◆ Data for this task ◆
----------------

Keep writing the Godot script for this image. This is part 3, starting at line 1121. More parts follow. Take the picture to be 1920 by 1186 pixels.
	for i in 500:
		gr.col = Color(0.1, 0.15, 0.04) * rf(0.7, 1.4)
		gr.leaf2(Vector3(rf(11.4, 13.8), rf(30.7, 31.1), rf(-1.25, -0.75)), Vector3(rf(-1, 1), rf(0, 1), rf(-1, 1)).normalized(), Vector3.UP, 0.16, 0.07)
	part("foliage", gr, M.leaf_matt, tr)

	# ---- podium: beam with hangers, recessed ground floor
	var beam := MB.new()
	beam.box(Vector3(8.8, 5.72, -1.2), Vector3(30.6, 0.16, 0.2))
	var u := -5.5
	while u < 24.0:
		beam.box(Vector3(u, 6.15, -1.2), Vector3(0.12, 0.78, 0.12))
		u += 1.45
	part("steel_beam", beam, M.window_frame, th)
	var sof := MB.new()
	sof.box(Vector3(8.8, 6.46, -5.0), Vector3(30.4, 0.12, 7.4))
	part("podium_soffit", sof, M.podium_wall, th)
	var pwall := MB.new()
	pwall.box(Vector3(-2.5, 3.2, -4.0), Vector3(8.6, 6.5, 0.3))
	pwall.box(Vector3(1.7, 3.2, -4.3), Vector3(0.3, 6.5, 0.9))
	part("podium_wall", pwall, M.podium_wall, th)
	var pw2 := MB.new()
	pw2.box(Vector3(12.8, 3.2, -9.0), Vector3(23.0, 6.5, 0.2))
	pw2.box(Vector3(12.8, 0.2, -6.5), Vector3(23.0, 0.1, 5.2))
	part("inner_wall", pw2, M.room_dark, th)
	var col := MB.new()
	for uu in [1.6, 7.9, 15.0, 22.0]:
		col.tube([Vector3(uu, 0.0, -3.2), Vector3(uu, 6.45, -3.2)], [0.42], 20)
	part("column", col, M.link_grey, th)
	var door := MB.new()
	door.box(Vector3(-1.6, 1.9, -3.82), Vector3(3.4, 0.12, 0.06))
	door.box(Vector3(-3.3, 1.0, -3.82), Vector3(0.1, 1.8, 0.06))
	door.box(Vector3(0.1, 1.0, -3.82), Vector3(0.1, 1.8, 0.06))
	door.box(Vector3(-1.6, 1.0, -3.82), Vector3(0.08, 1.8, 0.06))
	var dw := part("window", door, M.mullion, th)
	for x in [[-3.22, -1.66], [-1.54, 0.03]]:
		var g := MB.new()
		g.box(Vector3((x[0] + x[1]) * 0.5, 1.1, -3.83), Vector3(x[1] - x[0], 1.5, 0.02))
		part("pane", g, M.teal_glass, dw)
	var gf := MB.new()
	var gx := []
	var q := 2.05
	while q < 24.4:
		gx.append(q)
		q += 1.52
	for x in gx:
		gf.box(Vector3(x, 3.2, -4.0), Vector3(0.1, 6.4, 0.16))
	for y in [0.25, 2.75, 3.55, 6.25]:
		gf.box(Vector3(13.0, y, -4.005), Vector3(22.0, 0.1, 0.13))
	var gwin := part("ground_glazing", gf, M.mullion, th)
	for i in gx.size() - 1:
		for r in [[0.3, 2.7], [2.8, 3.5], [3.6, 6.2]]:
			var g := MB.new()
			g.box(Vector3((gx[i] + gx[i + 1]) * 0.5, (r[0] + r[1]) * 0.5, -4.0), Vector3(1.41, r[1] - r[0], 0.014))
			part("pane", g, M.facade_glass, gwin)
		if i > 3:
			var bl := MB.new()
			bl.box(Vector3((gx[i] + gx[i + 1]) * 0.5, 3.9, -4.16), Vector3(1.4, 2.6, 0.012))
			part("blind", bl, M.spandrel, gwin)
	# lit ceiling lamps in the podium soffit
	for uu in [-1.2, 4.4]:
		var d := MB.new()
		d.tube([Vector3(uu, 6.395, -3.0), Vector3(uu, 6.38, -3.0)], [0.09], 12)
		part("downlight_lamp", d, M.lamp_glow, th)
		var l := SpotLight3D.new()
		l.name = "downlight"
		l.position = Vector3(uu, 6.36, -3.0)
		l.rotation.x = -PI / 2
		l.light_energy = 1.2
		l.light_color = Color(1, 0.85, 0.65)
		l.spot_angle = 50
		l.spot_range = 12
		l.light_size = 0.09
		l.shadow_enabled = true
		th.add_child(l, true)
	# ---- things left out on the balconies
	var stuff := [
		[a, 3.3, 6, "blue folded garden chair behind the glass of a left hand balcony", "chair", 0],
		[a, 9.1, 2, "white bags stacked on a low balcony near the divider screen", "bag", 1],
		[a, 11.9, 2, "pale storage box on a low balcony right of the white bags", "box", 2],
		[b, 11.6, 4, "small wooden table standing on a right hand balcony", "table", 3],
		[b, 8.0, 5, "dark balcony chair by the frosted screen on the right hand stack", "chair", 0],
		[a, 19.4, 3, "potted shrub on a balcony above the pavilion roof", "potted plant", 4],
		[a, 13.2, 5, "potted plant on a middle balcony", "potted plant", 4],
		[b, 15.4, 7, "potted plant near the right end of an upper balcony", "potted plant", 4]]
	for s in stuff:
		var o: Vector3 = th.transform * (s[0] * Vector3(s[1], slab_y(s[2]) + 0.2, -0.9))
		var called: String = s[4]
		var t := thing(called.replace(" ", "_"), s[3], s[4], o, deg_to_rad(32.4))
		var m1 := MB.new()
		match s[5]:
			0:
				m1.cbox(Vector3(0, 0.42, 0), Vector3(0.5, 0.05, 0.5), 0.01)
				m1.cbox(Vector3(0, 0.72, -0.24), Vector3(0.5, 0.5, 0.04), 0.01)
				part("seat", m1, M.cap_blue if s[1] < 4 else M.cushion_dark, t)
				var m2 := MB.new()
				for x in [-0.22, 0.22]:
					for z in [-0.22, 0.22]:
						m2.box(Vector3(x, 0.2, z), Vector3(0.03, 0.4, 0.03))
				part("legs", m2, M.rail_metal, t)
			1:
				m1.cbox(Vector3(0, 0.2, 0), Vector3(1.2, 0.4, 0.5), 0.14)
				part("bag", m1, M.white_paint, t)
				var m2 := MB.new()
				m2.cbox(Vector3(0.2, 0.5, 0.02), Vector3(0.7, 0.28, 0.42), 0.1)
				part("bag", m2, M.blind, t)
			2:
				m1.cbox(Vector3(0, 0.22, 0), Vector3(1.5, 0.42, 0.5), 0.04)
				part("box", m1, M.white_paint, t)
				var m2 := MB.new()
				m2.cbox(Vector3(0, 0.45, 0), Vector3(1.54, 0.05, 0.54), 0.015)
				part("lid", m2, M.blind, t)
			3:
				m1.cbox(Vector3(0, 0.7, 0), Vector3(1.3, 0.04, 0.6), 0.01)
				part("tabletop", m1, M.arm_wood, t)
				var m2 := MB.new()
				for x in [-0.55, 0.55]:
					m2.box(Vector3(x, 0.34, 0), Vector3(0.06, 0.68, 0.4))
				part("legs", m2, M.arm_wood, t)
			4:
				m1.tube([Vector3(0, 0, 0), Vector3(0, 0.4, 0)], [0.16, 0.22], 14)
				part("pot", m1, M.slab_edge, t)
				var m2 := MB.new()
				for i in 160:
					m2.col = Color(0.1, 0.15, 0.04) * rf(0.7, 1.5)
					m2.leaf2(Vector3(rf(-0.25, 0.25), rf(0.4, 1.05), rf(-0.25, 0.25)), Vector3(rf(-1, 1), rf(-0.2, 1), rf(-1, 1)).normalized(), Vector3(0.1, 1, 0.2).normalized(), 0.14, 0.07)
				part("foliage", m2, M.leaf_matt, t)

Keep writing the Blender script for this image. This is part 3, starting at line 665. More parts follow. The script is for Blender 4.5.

----------------

◆ Stated problem ◆
Emit, unaltered, the lines from the top of the listing down through the line that holds "pw2.box(Vector3(12.8, 0.2, -6.5), Vector3(23.0, 0.1, 5.2))"; emit nothing else.

◆ Solution ◆
Keep writing the Godot script for this image. This is part 3, starting at line 1121. More parts follow. Take the picture to be 1920 by 1186 pixels.
	for i in 500:
		gr.col = Color(0.1, 0.15, 0.04) * rf(0.7, 1.4)
		gr.leaf2(Vector3(rf(11.4, 13.8), rf(30.7, 31.1), rf(-1.25, -0.75)), Vector3(rf(-1, 1), rf(0, 1), rf(-1, 1)).normalized(), Vector3.UP, 0.16, 0.07)
	part("foliage", gr, M.leaf_matt, tr)

	# ---- podium: beam with hangers, recessed ground floor
	var beam := MB.new()
	beam.box(Vector3(8.8, 5.72, -1.2), Vector3(30.6, 0.16, 0.2))
	var u := -5.5
	while u < 24.0:
		beam.box(Vector3(u, 6.15, -1.2), Vector3(0.12, 0.78, 0.12))
		u += 1.45
	part("steel_beam", beam, M.window_frame, th)
	var sof := MB.new()
	sof.box(Vector3(8.8, 6.46, -5.0), Vector3(30.4, 0.12, 7.4))
	part("podium_soffit", sof, M.podium_wall, th)
	var pwall := MB.new()
	pwall.box(Vector3(-2.5, 3.2, -4.0), Vector3(8.6, 6.5, 0.3))
	pwall.box(Vector3(1.7, 3.2, -4.3), Vector3(0.3, 6.5, 0.9))
	part("podium_wall", pwall, M.podium_wall, th)
	var pw2 := MB.new()
	pw2.box(Vector3(12.8, 3.2, -9.0), Vector3(23.0, 6.5, 0.2))
	pw2.box(Vector3(12.8, 0.2, -6.5), Vector3(23.0, 0.1, 5.2))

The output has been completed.